Metaphysical Animals: How Four Women Brought Philosophy Back to Life

London: Chatto and Windus, 2022

Claire Mac Cumhaill and Rachael Wiseman

I bought this as soon as I saw it, after having read a review of it in the LRB - it follows the lives and careers of Iris Murdoch, Elizabeth Anscombe, Philippa Foot and Mary Midgley from their schooldays up until the mid 50s. As I've said, I'm a bit obsessed with this period in English philosophy, and it's very interesting to see it from the point of view of four female scholars, in an Oxford which had been stripped of its mostly male undergraduates and younger staff and hosting evacuees from London and refugees from Europe. It's made me want to revisit Iris Murdoch's fiction, which I tried reading when I was an undergraduate and didn't really understand, and read the works of the other three women: Anscombe is probably most well-known as the translator of Wittgenstein's Philosophical Investigations and Midgley as one of the philosophical pioneers of animal and environmental ethics.

The book's central argument isn't laboured too much, and doesn't really need to be: philosophy had taken a very strange turn at mid-century. Part of this being, in one way, a recognition, by philosophers, of what a strange activity philosophy itself is.

I guess one of the reasons I like this period is from being a fan of Beyond The Fringe. It's hard to imagine such a good satire of contemporary intellectual life—it gets better the more you know about the topic—being made now: of course, Miller and Bennett were part of the same boy's-club culture, which is why they can make such affectionate fun of it, and why the right kind of audience can be allowed to feel that they, too, are in on the joke.

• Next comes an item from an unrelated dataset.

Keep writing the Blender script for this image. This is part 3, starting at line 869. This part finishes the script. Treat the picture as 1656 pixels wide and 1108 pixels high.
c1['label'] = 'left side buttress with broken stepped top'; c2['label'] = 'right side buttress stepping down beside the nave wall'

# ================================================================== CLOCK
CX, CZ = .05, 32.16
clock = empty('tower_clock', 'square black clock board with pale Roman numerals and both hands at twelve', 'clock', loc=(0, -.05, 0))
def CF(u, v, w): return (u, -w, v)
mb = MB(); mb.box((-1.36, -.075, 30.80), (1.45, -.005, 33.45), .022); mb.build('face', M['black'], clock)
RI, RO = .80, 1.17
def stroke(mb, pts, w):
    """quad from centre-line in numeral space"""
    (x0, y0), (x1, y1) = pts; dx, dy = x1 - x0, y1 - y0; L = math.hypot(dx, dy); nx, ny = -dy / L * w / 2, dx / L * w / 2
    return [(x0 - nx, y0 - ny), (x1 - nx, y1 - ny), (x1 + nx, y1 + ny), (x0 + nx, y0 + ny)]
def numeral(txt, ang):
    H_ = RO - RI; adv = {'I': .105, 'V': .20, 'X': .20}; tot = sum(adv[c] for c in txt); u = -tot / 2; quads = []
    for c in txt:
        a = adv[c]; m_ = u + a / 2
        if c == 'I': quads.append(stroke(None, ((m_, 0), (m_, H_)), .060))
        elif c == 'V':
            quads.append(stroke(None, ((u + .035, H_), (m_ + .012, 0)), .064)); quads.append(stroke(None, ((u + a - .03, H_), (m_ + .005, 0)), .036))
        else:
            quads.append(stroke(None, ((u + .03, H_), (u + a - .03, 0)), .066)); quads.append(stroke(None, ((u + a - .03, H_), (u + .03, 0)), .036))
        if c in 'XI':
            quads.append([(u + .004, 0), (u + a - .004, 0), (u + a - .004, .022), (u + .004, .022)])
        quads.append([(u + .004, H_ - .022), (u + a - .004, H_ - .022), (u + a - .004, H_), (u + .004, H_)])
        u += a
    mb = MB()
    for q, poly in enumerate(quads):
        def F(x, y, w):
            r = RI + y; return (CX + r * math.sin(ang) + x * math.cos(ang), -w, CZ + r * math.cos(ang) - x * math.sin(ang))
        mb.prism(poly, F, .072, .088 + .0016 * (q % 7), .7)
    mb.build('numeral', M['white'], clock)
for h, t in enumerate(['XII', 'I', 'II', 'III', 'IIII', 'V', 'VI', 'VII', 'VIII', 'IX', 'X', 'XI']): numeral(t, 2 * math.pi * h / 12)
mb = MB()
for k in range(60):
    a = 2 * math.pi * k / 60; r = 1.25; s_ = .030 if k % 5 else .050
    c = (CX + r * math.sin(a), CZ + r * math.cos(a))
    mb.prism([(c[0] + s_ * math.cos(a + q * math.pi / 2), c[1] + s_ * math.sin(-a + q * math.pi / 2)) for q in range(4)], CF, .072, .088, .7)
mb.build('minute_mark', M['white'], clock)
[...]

Mary Midgley and Iris Murdoch were both regulars on BBC Radio, and one of the key moments in Metaphysical Animals is when the former writes a script making the point that the history of Western philosophy had more or less been written by unmarried men. The program was rejected by her editor for its unseemly intrusion of domestic arragements into philosophical realms. I found myself wondering how many of these broadcasts were preserved, they'd be worth listening to.